Still — there are some days I enjoy the roundup, so I’m still trying to figure out the right balance and how to avoid this becoming a grind, while giving you a reason to come back everyday without tapping all my energies I need for the stuff that pays the bills and writes the wrongs. (Catch that one? Gotta use that sometime.)

So– call to action. Talk to me. I’d love your input on what you like most, what would keep you coming back, what generates the most interesting discussion, and so on, while I continue catching up on my to-do list in my day job as Clark Kent.


  1. Robert Guest says:

    Roundup is not the pinnacle of blog content. I abandoned mine long ago at the advise of my SEO guru. However, I enjoy yours because it’s a quick libertarian slant on local news that I can’t get anwhere else (much like the Agitator does for national news).

    Rhetorical smackdowns and original thought provoking content takes a lot of energy. Bloggers only have so much time and inspiration. I wish I could write AAA posts all the time, but I’d have to quit my real job.

    My advise; instead of asking the audience what they want, stick with what you enjoy writing the most. That will always be your best content.

    Don’t be afraid of switching from being a daily blog to 2-3 times a week blog. My worst writing is when I haven’t posted in a few days and I’m feeling the pressue to put something up.

    Finally, focus on the platforms you really care about. We can only blog/facebook/tweet/write so much content before we are drained. Cut back to what matters. If you can’t tweet then don’t.

    I’ve never understood why solo bloggers haven’t banded together geogrpahically. There are no one man newspapers or magazines, Yet we expect bloggers to provide a daily dose of thoughtful commentary. It’s not realistic. I’m not sure how blogs could join forces without losing SEO cred, but it’s worth looking into.

  2. Man — that’s exactly the kind of input I was hoping for to give me food for thought on where I’m taking this. And I’m flattered to be compared to Radley in any favorable way.

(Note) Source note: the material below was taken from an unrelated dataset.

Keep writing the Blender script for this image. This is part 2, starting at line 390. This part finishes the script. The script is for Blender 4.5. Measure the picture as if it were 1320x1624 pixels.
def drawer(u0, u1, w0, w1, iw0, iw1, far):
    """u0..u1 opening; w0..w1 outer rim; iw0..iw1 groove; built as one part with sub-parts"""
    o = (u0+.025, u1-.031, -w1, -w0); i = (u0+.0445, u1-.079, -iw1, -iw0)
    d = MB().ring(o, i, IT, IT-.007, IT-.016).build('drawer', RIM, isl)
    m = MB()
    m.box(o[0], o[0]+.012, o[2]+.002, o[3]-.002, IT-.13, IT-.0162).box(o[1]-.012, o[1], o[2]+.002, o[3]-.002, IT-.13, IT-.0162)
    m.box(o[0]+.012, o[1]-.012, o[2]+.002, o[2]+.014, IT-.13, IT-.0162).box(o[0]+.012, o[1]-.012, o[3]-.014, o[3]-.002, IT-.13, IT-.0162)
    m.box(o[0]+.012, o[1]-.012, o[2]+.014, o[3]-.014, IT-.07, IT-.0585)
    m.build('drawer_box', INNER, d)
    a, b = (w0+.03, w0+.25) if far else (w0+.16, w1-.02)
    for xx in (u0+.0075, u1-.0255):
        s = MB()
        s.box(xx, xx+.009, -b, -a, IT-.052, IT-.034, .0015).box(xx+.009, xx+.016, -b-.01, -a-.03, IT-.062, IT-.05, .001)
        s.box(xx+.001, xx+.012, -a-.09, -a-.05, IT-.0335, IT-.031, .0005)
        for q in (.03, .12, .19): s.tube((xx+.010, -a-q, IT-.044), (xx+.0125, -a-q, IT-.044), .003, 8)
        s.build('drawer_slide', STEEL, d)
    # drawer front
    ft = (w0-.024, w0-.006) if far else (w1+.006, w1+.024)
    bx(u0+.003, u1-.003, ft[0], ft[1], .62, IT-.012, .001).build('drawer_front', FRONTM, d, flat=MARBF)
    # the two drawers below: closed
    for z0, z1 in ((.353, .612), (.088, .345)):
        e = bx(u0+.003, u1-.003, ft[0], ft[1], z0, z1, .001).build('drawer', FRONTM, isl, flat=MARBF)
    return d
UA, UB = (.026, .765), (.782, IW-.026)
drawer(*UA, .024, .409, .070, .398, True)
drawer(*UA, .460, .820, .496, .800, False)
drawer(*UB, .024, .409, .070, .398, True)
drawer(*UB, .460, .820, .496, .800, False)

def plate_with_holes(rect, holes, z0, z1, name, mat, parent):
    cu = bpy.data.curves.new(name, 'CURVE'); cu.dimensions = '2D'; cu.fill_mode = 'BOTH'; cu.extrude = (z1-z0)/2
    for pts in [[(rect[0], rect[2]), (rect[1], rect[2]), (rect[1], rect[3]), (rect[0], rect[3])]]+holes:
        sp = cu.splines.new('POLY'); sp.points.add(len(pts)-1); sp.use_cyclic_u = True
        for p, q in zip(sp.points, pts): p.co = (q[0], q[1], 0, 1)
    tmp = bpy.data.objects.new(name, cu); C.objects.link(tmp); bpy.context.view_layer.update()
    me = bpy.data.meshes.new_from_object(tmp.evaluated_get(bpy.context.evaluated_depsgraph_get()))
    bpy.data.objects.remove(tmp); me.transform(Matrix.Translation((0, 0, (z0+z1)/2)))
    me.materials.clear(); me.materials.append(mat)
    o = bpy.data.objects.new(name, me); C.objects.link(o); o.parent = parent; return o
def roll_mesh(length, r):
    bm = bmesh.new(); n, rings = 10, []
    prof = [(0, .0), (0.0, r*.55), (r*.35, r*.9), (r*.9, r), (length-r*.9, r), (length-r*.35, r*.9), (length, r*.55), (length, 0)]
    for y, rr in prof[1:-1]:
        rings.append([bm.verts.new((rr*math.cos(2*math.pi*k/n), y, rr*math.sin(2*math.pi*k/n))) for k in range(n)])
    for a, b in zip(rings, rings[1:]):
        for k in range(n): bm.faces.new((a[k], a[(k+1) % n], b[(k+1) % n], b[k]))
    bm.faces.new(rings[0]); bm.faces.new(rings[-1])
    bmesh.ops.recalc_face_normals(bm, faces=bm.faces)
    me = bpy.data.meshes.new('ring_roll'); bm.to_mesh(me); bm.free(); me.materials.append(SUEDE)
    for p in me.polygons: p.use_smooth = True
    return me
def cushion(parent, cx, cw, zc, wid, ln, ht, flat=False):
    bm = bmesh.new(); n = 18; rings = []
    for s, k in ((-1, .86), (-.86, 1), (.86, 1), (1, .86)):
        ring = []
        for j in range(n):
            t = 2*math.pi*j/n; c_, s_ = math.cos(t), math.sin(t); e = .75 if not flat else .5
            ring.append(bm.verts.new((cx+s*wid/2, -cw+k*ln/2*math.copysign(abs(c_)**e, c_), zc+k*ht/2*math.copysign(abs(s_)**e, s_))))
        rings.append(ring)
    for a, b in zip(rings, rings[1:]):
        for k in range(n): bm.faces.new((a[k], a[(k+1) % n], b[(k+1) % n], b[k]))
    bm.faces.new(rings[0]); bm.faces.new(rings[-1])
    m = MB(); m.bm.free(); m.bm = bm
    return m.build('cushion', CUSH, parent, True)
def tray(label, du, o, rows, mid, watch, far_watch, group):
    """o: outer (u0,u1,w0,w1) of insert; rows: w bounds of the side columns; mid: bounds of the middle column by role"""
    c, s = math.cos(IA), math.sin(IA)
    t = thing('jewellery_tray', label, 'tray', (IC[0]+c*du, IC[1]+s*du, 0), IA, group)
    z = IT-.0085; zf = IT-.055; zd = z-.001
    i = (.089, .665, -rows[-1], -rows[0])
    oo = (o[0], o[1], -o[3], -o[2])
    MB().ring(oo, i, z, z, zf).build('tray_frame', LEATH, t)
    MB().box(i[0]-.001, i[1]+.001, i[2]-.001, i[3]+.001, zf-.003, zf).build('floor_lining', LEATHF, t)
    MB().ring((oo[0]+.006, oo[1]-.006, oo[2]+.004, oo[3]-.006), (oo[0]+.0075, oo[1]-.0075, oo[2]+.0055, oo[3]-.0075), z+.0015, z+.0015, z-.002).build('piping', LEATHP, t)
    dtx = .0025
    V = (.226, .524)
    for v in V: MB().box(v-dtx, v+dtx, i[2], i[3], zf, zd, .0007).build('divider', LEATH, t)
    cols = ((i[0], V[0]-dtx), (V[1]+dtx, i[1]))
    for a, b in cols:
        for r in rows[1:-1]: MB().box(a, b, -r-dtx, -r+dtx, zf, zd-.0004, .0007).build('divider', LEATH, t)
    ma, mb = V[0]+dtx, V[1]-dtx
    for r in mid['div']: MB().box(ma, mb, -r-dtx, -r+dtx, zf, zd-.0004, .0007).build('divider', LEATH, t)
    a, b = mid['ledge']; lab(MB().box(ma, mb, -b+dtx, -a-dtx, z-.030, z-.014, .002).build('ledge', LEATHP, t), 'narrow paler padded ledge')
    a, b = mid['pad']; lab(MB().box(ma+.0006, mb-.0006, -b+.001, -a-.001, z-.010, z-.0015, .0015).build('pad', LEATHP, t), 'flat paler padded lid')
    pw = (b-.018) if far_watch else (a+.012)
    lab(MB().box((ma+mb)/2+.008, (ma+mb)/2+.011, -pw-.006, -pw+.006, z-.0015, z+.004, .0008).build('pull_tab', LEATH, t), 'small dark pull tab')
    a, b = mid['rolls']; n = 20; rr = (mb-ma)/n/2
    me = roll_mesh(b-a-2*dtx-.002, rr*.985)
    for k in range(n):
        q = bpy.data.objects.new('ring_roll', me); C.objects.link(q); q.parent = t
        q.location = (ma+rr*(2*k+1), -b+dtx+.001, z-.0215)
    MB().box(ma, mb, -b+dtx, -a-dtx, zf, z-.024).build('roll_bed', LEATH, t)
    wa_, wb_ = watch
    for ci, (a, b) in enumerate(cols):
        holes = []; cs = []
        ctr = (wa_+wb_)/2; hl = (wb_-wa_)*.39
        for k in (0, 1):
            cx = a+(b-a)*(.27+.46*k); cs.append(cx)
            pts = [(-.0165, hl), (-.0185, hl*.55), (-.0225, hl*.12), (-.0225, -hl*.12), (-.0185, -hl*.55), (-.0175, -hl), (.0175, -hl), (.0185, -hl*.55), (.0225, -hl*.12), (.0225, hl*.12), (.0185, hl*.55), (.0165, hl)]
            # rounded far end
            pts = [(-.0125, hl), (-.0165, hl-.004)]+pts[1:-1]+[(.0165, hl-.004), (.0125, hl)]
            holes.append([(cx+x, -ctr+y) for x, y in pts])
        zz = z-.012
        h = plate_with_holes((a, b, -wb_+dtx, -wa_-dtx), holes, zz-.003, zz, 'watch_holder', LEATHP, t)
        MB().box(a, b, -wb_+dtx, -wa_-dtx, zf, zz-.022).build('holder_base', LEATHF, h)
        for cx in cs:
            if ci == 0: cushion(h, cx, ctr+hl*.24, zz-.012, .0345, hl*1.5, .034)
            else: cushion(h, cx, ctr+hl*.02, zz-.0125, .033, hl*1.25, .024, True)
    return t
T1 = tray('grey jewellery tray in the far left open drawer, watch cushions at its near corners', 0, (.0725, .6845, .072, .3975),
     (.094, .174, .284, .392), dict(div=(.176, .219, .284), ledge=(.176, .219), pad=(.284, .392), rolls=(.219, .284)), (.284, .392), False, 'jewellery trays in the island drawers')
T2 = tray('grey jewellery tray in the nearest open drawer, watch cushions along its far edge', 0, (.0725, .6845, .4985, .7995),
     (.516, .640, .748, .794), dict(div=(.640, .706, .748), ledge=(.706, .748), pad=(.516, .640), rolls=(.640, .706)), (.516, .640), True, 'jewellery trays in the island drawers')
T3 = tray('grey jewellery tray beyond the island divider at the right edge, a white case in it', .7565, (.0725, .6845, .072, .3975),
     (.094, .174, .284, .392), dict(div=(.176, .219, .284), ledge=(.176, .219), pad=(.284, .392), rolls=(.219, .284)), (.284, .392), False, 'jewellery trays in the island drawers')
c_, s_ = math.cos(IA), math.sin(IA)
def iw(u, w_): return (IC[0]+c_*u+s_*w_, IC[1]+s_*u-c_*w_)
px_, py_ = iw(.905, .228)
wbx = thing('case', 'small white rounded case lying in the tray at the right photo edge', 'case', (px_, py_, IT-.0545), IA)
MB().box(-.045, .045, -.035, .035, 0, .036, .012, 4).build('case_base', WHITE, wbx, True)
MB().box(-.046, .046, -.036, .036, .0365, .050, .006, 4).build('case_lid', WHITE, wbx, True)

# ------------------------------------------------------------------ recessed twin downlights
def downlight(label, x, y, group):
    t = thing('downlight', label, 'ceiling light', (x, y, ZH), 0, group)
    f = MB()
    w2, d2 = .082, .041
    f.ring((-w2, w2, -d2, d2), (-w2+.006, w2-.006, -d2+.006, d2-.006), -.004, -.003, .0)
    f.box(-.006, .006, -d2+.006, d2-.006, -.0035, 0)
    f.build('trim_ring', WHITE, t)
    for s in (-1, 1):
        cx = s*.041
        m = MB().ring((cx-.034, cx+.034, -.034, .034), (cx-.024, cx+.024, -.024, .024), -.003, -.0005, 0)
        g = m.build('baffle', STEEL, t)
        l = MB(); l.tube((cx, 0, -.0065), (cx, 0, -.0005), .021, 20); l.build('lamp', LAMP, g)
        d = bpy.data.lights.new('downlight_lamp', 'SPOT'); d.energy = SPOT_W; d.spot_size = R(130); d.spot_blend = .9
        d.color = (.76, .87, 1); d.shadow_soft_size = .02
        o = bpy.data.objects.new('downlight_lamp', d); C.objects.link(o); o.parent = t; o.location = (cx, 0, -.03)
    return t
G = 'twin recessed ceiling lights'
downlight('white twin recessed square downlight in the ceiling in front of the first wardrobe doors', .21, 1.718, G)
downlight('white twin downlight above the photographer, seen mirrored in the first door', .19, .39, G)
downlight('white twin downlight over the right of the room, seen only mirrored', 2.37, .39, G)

    I’ve been fortunate in building a decent readership and brand with this. And the brand doesn’t undermine my serious work for my home magazine — D — or any of the other pubs that give me the privilege of a journalistic, opinion, or humor platform. And lord knows I like nothing so much as the sound of my own voice, so this blog is something I’m committed to, one way or another.

    So figuring the how of keeping it going — it’s been a going, growing concern now since August 2008 with something like more than 400 posts — is something I’m really trying to cipher out.

    I’ll think on what you’re saying. Easily the most obvious truth in your advice is to stick to what I”m passionate about and love since that’s where a writer’s best stuff comes from. The mechanics just need jiggering.

    Thank you, Robert.

  3. Dallasite says:

    1. Team up with other bloggers so that you still have new content every day, but you aren’t having to produce all of it.

    2. It would help if the bloggers were somewhat like minded so that you aren’t blogging city politics one day and dancing with the stars the next.

  4. Frank R says:

    Obviously sticking with what you are passionate about is the best course. That also does not mean that things get boring or mundane. What we are passionate about is often a common thread which can run through many topics.

    I like the idea of multiple bloggers, but I agree that like mindedness would be desirable. Some blogs I go to because they offer good balance discussion of specific issues. Others I go to for point of view.

  5. Steve says:

    When I started Homers On The Range back in ’07, I had two other co-authors and it made the blog a lot more insightful and humorous due to the combination of backgrounds and viewpoints. However, over the past six months or so, my cohorts have bailed on Homers for the greener (and much, much duller) pastures of posting stupid updates and pics of what they’re eating on Twitter. Since going it alone, I’ve encountered a lot of the same issues you’re facing. If you get to the point where you’re looking for a counterpart, I’d love to discuss possibilities with you.

  6. Jen says:

    Well you aren’t the only one who likes to hear you talk. ;) I prefer when I get to hear/read what you or other bloggers think on a certain topic. Rather than a piece pulled from the news. While pulling my attention to the news topics I like your sarcastic and/or pithy comments about it better.

    And I agree the like minded bloggers would be a great addition.

  7. keith johnson says:

    I like the blog just like it is-a little gratuitous sex and violence every so often wouldn’t hurt though.

  8. Bear says:

    Robert had it dead on. You do your best work here and elsewhere when you’re just letting your reactions to what’s being said flow…

  9. amanda says:

    We could liven up this or any blog by inviting Sandra Crenshaw and Jack E. Jett to contribute content. IJS.

  10. Have you thought about adding a typing monkey?

  11. Tom says:

    More cowbell.
    But seriously, the roundup is the best way for you to get your thoughts out there and for the masses to react and snipe at each other.
    But it doesn’t have to be a daily roundup. Two or three times a week would suffice.

  12. Doug says:

    Write what you want to write…..and when and how.